Cansado de esa vida pidió la baja y el 16 de abril de 1823 llegó a Buenos Aires, donde con suficiente capital instaló una fábrica de peines de marfil y peinetas de carey en la calle Potosí (hoy Adolfo Alsina) próxima a la iglesia de San Francisco (Defensa). En un documento de 1825, figura con domicilio en Venezuela al 152 de la vieja numeración. Así fue el responsable de la moda de las peinetas gigantescas que durante casi diez años usaron las damas argentinas, al extremo que César Hipólito Bacle en sus famosas litografías publicó algunas de las exageraciones de ese adminículo ridiculizándolo en extremo. Lo cierto, es que llegaron a ser tan grandes, que dos damas no podían caminar al mismo tiempo por la misma vereda y la policía debió dictó una ordenanza que le daba derecho de tránsito a la que circulaba por la derecha.
Hasta entonces las porteñas -según apuntó el inglés Alexander Gillespie-: “No usaban sombrero y el largo cabello negro lo recogían con un rodete, que aseguraban con una peineta sumamente adornada, en el centro de la cabeza”. La nueva moda impuesta por Masculino fueron esos peinetones que eran verdaderas obras de arte, realizadas por artesanos expertos en el calado, cincelado e incrustaciones; los fabricaba con carey, y más tarde, también con aspas de vacuno.

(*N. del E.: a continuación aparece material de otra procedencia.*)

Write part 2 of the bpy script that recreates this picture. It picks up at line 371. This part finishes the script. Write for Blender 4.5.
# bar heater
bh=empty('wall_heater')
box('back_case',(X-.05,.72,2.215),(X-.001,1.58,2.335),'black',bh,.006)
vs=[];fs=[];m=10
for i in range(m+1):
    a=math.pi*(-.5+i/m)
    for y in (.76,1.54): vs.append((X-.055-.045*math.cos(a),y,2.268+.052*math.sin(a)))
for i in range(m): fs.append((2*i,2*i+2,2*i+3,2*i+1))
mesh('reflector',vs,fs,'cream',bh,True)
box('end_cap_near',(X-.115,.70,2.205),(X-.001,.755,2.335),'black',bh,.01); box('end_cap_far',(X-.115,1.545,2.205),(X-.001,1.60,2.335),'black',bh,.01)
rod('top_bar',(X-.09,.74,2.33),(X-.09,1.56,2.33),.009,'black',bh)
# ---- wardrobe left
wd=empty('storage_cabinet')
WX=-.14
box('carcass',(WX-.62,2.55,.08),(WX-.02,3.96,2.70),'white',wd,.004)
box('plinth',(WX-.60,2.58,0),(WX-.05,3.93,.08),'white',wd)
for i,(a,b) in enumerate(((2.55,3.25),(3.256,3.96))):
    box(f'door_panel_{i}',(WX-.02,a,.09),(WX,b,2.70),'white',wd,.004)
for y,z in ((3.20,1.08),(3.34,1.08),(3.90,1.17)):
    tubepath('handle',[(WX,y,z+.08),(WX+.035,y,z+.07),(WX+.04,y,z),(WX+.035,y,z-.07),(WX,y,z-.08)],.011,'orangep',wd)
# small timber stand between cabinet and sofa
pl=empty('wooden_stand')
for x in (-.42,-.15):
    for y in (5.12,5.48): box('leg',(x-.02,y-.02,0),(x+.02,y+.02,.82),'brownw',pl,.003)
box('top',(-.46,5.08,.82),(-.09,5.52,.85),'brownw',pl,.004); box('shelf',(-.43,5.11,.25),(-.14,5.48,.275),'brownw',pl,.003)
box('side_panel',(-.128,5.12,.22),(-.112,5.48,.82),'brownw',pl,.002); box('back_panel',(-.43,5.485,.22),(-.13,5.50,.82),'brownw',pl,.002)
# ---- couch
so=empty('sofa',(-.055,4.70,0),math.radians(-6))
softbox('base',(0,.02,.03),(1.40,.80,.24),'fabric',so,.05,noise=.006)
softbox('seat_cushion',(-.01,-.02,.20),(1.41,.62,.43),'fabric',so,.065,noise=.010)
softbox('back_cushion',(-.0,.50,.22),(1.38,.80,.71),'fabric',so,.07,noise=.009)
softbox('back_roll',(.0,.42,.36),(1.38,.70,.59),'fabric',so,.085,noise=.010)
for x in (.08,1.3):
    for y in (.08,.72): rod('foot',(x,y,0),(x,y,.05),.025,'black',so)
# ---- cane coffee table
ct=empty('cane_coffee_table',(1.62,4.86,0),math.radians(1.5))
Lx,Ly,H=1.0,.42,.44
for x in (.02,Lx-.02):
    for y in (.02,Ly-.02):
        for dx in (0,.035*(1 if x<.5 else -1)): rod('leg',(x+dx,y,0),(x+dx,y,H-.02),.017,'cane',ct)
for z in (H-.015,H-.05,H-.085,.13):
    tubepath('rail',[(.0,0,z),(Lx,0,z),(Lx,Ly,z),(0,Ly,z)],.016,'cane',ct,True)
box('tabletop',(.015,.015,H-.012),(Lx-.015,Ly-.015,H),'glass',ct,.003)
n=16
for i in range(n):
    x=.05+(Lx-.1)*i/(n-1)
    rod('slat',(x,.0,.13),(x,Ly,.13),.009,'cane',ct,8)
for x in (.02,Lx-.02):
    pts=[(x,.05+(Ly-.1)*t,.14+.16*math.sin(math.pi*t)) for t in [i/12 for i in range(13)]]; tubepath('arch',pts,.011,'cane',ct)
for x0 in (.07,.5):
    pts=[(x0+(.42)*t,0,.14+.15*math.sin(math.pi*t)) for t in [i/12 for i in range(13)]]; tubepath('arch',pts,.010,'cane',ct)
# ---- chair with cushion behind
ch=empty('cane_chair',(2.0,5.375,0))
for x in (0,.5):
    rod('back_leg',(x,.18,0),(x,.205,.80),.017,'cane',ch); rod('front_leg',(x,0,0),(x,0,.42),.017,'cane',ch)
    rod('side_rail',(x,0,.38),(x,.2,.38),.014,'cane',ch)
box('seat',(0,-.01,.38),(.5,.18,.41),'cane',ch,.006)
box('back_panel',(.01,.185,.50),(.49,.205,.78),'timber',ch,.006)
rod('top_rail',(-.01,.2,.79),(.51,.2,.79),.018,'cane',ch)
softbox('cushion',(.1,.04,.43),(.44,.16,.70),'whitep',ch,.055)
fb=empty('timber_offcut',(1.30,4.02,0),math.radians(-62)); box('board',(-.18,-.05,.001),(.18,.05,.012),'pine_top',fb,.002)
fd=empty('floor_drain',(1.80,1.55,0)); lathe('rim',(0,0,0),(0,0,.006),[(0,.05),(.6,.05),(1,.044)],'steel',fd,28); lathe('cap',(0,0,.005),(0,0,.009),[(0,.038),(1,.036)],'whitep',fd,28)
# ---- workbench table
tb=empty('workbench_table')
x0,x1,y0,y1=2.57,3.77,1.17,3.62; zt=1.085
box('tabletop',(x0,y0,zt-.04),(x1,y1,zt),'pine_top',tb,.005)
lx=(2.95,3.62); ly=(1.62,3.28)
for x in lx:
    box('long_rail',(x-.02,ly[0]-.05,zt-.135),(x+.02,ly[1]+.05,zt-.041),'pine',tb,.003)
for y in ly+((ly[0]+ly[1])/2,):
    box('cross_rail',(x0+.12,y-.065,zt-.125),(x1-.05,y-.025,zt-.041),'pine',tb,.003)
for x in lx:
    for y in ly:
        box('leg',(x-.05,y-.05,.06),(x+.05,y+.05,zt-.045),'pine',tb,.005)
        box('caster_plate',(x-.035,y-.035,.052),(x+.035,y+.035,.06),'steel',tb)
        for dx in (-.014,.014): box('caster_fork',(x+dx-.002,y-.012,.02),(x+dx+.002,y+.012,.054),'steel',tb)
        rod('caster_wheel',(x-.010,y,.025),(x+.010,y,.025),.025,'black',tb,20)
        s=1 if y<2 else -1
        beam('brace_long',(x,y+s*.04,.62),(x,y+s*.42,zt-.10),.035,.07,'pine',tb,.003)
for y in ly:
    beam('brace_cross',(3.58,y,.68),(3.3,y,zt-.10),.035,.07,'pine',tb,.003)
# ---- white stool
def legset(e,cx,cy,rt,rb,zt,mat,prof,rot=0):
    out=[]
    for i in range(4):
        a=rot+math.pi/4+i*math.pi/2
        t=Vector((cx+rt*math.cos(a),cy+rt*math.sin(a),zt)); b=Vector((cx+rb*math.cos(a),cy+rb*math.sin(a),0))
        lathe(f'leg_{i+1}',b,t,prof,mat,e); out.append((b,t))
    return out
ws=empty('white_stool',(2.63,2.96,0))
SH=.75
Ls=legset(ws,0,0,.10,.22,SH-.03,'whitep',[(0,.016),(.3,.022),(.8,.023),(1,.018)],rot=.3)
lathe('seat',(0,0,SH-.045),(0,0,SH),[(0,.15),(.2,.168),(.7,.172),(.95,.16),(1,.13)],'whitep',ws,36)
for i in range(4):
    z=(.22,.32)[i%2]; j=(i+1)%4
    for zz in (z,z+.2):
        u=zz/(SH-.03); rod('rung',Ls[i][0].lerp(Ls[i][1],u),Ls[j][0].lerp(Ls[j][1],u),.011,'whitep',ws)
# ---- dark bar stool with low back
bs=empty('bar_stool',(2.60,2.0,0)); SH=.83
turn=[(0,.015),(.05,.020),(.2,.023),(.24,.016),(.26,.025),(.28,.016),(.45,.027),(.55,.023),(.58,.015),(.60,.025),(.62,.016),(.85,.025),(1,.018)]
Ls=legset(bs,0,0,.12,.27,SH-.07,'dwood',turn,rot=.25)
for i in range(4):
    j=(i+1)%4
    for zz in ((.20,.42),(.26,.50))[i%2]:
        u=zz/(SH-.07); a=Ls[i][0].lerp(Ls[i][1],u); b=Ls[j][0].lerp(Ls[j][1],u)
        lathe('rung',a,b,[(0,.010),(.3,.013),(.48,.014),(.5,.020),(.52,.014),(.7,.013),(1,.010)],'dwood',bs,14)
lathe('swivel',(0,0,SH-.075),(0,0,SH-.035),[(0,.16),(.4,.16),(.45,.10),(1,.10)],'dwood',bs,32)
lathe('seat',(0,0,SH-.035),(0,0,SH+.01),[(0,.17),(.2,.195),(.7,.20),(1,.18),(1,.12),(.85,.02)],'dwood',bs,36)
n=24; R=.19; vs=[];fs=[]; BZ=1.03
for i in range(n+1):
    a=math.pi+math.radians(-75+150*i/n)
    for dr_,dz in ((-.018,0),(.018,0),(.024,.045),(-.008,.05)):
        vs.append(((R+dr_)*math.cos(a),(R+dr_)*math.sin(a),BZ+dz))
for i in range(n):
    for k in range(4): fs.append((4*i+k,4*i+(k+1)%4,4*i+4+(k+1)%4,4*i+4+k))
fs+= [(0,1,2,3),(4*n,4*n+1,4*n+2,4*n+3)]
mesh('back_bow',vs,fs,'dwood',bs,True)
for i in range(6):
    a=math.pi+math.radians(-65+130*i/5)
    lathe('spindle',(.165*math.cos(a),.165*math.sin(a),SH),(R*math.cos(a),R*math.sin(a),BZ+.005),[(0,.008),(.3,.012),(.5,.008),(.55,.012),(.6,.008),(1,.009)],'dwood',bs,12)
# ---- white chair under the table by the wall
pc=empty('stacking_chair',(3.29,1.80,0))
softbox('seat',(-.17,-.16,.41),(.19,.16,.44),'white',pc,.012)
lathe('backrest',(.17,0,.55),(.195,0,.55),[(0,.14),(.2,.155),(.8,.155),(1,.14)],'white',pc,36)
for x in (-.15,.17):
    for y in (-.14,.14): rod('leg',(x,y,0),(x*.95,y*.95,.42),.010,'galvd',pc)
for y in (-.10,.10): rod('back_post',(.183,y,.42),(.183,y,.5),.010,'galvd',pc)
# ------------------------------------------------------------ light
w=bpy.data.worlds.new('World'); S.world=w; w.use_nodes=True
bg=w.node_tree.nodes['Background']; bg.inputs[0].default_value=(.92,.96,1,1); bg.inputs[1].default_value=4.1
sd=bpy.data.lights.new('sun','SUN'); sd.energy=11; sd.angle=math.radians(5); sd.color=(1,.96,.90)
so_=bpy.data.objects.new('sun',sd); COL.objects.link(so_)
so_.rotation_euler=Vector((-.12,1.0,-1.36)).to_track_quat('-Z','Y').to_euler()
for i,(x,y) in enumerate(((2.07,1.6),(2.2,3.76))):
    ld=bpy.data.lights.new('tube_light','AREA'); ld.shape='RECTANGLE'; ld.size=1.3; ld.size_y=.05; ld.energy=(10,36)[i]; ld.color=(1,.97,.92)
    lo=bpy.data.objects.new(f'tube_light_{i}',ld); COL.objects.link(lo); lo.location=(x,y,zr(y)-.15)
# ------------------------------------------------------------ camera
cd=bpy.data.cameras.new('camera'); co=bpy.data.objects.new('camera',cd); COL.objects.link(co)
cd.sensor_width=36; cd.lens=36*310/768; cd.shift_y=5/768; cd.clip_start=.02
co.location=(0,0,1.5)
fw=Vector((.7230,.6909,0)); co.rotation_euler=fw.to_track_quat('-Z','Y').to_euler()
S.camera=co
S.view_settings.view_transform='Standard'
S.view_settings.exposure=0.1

Coincidiendo con el gobierno de Juan Manuel de Rosas; muchos llevaban la efigie del Restaurador, como el que ilustra esta nota o la leyenda Federación o muerte.
El uso de estos peinetones, frágiles e incómodos, comenzó a decaer hacia 1836, cuando volvieron a lucirse las peinetas tradicionales, de menor tamaño y más discretas. El científico Alcides d´Orbigny que recorrió nuestro país desde 1826 apuntó:
“Siempre hará que se distinga a una porteña del resto de las mujeres del mundo, un adorno especial, un adorno a que tienen como a la vida, o casi me atrevo a decir más que a ella: es una inmensa peineta que parece un abanico convexo, más o menos precioso, y más o menos adornado, según rango y bienes de quien la lleva”.
El valor de las peinetas de carey era extremadamente caro, pero nuestro artesano impuso de tal modo sus famosos peinetones de más de 60 cm. en su ancho mayor aunque alguno duplicó esa medida; veces de aspa de buey que tan bien había aprendido a trabajar, que le dieron prosperidad económica. El viajero francés Arséne Isabelle que estuvo en el Río de la Plata desde 1830 habló del encanto de las criollas de “bustos magníficos y gestos voluptuosos, que llevan todo el edificio de cabello sobre la cabeza, y tiene que ser así, para sostener las peinetas y peinetones que llegaron a medir en 1832 hasta un metro y diez centímetros de ancho”.
Había casado con María Jesús Escudero que formaron un prestigioso hogar, Santiago Calzadilla lo recuerda como “un lindo mozo”. Su magnífica casa de la calle Venezuela 730 estaba decorada en su patio interno con cuatro estatuas de mármol que representaban las cuatro estaciones, que hizo traer especialmente de Barcelona y que hoy se lucen en los patios del Complejo Museográfico “Enrique Udaondo” de Luján, donde se exhiben también algunos de sus peinetones lo mismo que en los Museos Fernández Blanco y en el Museo Saavedra los que pertenecieran a la colección de Celina González Garaño.
A la caída de Rosas en marzo de 1852 por su respetable posición fue designado comisario honorario de policía, empleo que ejerció hasta agosto de ese año. Falleció en Buenos Aires el 22 de julio de 1859.
Ese fue Masculino, el que rigió durante doce años la moda femenina de Buenos Aires hace casi dos siglos.